Let $U \sim U(0,1)$ and let $X$ be the root of the equation $3t^2 −2t^3 −U = 0.$ Show that $X$ has p.d.f. $f(x)=6x(1−x)$, if $0\leq x\leq 1,\;=0$,otherwise.
I really don't know how to begin solving this problem.
I don't even know what the roots of $3t^2 −2t^3 −U = 0$ are
Help will be much appreciated.
First of all, for $U \in (0,1)$ there are three roots of $3t^2 -2t^3-U=0$ (two roots if $U = 0$ or $1$) so the correct definition of $X$ would be the unique root in $[0,1]$.
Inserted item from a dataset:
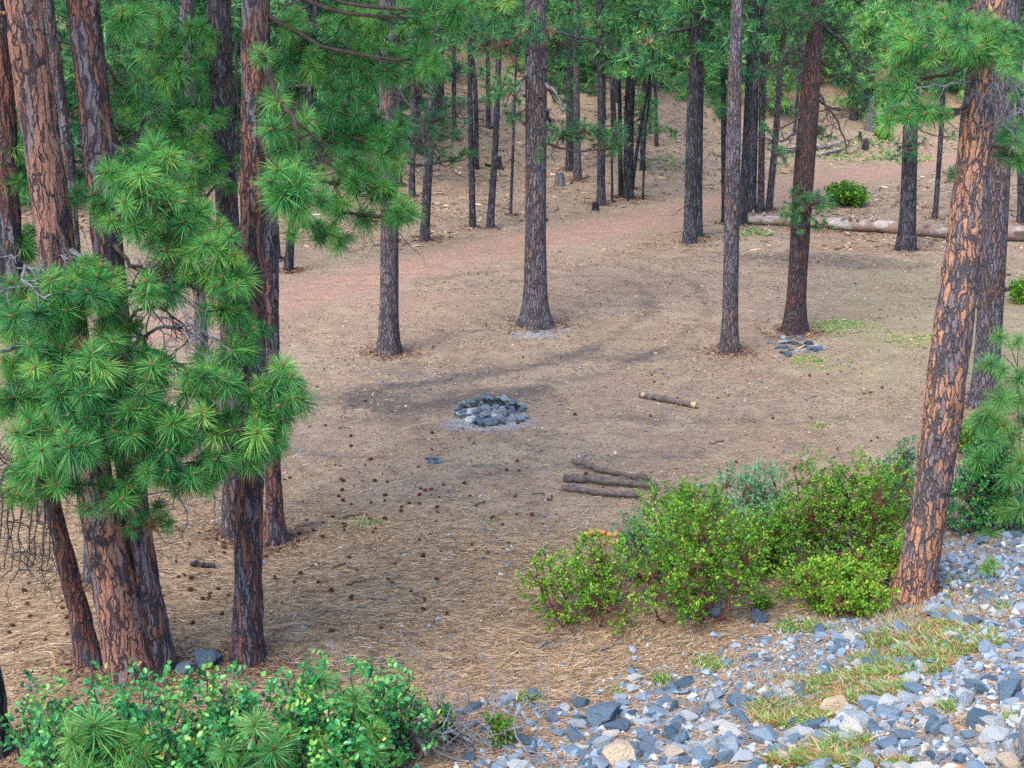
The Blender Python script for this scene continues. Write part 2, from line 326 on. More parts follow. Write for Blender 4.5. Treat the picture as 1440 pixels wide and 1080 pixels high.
def spot(px, py, rx, ry, rot=0):   # soft ellipse on the ground, radii in metres
    p = G(px, py); c, s_ = math.cos(rot), math.sin(rot); u = (XX-p[0])*c+(YY-p[1])*s_; v_ = -(XX-p[0])*s_+(YY-p[1])*c
    return np.exp(-((u/rx)**2+(v_/ry)**2))
rdist = seg_dist(XX, YY, ROADP); road = (1-ss(.75, 1.45, rdist))*1.0
road = np.maximum(road, .48*np.exp(-((rdist)/2.6)**2)*(YY < 60))
LOOP = np.array([G(*p)[:2] for p in [(620, 400), (740, 385), (860, 380), (940, 400), (960, 440), (900, 480), (820, 515), (700, 540), (560, 560)]])
ld = seg_dist(XX, YY, LOOP)
road = np.maximum(road, .45*spot(800, 385, 3.5, 4)); road = np.maximum(road, .45*spot(560, 430, 3, 3)); road = np.maximum(road, .45*spot(880, 535, 1.3, .8))
dark = .45*np.exp(-(np.abs(ld-.7)/.28)**2)+.12*np.exp(-(ld/1.2)**2)
for a in [(1150, 368, 3.0, 1.2), (1090, 360, 3, 1), (860, 500, 1.6, .7), (640, 560, 1.4, .9), (760, 560, .8, .8), (900, 590, 1, .5), (1240, 375, 2, .8), (1110, 475, .9, .9), (970, 345, 1.2, .9), (640, 250, 3, 2), (450, 640, 1.2, .6), (1150, 800, 1.2, 1.2), (930, 820, 1.2, .8), (830, 840, .8, .6), (285, 560, 2, 1), (560, 590, 1.4, .6), (600, 520, 2.2, 1), (700, 610, 1.5, .7), (860, 430, 1.2, .8), (940, 640, 1.6, .5), (1060, 590, 1.5, .6), (700, 660, 1.8, .5), (480, 560, 1.6, .8), (640, 700, 1.4, .4), (560, 850, 1.2, .3), (420, 870, 1, .3), (680, 800, 1.2, .3), (760, 900, .9, .25), (620, 930, .7, .2)]:
    dark = dark+.5*spot(*a)
ash = 1.15*spot(690, 592, .85, .62)+.8*spot(755, 470, .75, .5)+.5*spot(790, 463, .5, .3)+.3*spot(610, 650, .4, .3)+.25*spot(760, 745, .7, .2)+.4*spot(1150, 369, .5, .2)
PXX, PYY, _ = project(np.stack([XX, YY, ZZ], -1)); infr = YY > 3
ndl = np.where(infr, ss(650, 790, PYY-.12*(PXX-600)), 1)
ndl = np.maximum(ndl, .3*ss(4, 8, (XX+5.8)*-0.764+(YY-33.8)*0.645)); ndl = ndl*(1-ss(.2, 1.2, emb_d(XX, YY))*.7)
grn = .22*ss(900, 1200, PXX)*ss(350, 400, PYY)*(1-ss(520, 600, PYY))*(YY < 60)+.9*spot(1180, 462, 1.0, .5)+.4*spot(1290, 480, 1.2, .5)+.55*spot(1130, 515, .8, .3)+.5*spot(515, 738, .6, .3)+.35*ss(1000, 1250, PXX)*(YY < 60)*ss(300, 360, PYY)*(1-ss(600, 680, PYY))+.3*spot(1220, 210, 6, 5)+.3*spot(1145, 600, .8, .3)
rk = ss(-.4, .8, emb_d(XX, YY))
me = bpy.data.meshes.new('ground'); ny, nx = XX.shape
idx = np.arange(ny*nx).reshape(ny, nx); Q = np.stack([idx[:-1, :-1], idx[:-1, 1:], idx[1:, 1:], idx[1:, :-1]], -1).reshape(-1, 4)
me.vertices.add(nx*ny); me.vertices.foreach_set('co', np.stack([XX, YY, ZZ], -1).astype(np.float32).ravel())
me.loops.add(len(Q)*4); me.polygons.add(len(Q)); me.loops.foreach_set('vertex_index', Q.astype(np.int32).ravel()); me.polygons.foreach_set('loop_start', (np.arange(len(Q))*4).astype(np.int32))
me.polygons.foreach_set('use_smooth', np.ones(len(Q), bool)); me.update(calc_edges=True)
for nm, ch in (('ma', (road, ash, dark)), ('mb', (ndl, grn, rk))):
    at = me.attributes.new(nm, 'FLOAT_COLOR', 'POINT'); at.data.foreach_set('color', np.stack([np.clip(c, 0, 1)+0*XX for c in ch]+[np.ones_like(XX)], -1).astype(np.float32).ravel())
me.materials.append(GND); tag(link('ground', me), kind='structure')

# ------------------------------------------------------------------ pine needles
def tuft_tpl(rng, n, w, two):
    """n needles of a unit tuft around +Z; rows: verts (n,5,3) for two segments, (n,3,3) for one"""
    u = rng.random(n); th = np.arccos(1-u*1.55); th = np.clip(th, .1, 2.2); ph = rng.random(n)*2*np.pi
    d = np.stack([np.sin(th)*np.cos(ph), np.sin(th)*np.sin(ph), np.cos(th)], 1); L = .6+.4*rng.random(n)**.6
    b = np.stack([0*u, 0*u, -.55*(th/2.2)*rng.random(n)**1.3], 1)+d*.03
    s_ = np.cross(d, rng.normal(size=(n, 3))); s_ /= np.linalg.norm(s_, axis=1)[:, None]
    bend = np.cross(d, s_)*(rng.normal(size=(n, 1))*.05)
    m = b+d*L[:, None]*.55+bend; t = b+d*L[:, None]; h = s_*w/2
    if two: return np.stack([b-h*.8, b+h*.8, m-h, m+h, t], 1)
    return np.stack([b-h, b+h, t], 1)
def needles(mb, pos, ax, size, rng, lod=0, dead=None, droop=.16, bud=True):
    n, w, two = ((210, .025, True), (50, .06, False), (16, .15, False))[lod]
    tpl = [tuft_tpl(rng, n, w, two) for _ in range(6)]
    pos = np.asarray(pos); N = len(pos); ax = ax/np.linalg.norm(ax, axis=1)[:, None]
    a = np.cross(ax, rng.normal(size=(N, 3))); a /= np.linalg.norm(a, axis=1)[:, None]; b = np.cross(ax, a); M = np.stack([a, b, ax], -1)
    for k in range(6):
        I = np.arange(k, N, 6)
        if not len(I): continue
        V = np.einsum('nij,pvj->npvi', M[I], tpl[k])
        r2 = (V[..., 0]**2+V[..., 1]**2+V[..., 2]**2); V[..., 2] -= (droop*(.4+1.5*rng.random(len(I))))[:, None, None]*r2
        V = V*(size[I][:, None]*(1+.18*rng.normal(size=(len(I), 3))))[:, None, None, :]+pos[I][:, None, None]
        nv = V.shape[2]; F = len(I)*n; base = np.arange(F)*nv
        hue = np.clip(.45+.2*rng.normal(size=(len(I), 1))+.24*rng.normal(size=(len(I), n)), 0, .98)
        hue = np.where(rng.random(hue.shape) < .02, 3, hue)
        if dead is not None: hue = np.where(dead[I][:, None], 3, hue)
        hue = hue.ravel()
        if two:
            Qd = np.stack([base, base+1, base+3, base+2], 1); T = np.stack([base+2, base+3, base+4], 1); mb.add(V.reshape(-1, 3), T, Qd, hue)
        else: mb.add(V.reshape(-1, 3), np.stack([base, base+1, base+2], 1), None, hue)
    if lod == 0 and bud:
        for i in range(N):
            r = .017*(.8+.6*rng.random()); p = pos[i]
            tube(mb, [p-ax[i]*.03, p+ax[i]*.01, p+ax[i]*.035, p+ax[i]*.065], [r*.5, r, r*.8, r*.1], 5, 2)
def wig(P, rng, amp):
    P = np.array(P, float); k = len(P); P[1:-1] += rng.normal(size=(k-2, 3))*amp; return P
def twigs(mb, o, d, L, r, rng, depth_=2, m=0):
    """a bare crooked twig with side twigs"""
    k = 6; P = [np.array(o, float)]; d = d/np.linalg.norm(d)
    for i in range(k): d = d+rng.normal(size=3)*.28+np.array([0, 0, -.03]); d /= np.linalg.norm(d); P.append(P[-1]+d*L/k)
    tube(mb, P, np.linspace(r, r*.3, k+1), 4, .5, m, False)
    if depth_ > 0:
        for i in range(2, k+1):
            if rng.random() < .75:
                q = d+rng.normal(size=3)*.9; twigs(mb, P[i], q, L*(.35+.3*rng.random()), r*.5, rng, depth_-1, m)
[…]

Now set $f(t) = 3t^2-2t^3-U$. Taking the derivative, it is easy to check that $f$ is increasing on $[0,1]$ and that $f(0) = -U$ and $f(1) = 1-U$ (proving that $X$ is well defined). Using this, we can show that for $x \in [0,1]$, we have $$\{X \leq x\} = \{U \leq 3x^2 - 2x^3\}.$$ Indeed, $X \leq x$ if and only if $f(X) \leq f(x)$ if and only if $0 \leq 3x^2 - 2x^3 - U$. It follows that $$\mathbb{P}(X\leq x) = \mathbb{P}(U \leq 3x^2 - 2x^3) = 3x^2 - 2x^3,$$ and the right-hand side is the cdf of the given distribution (just take the derivative).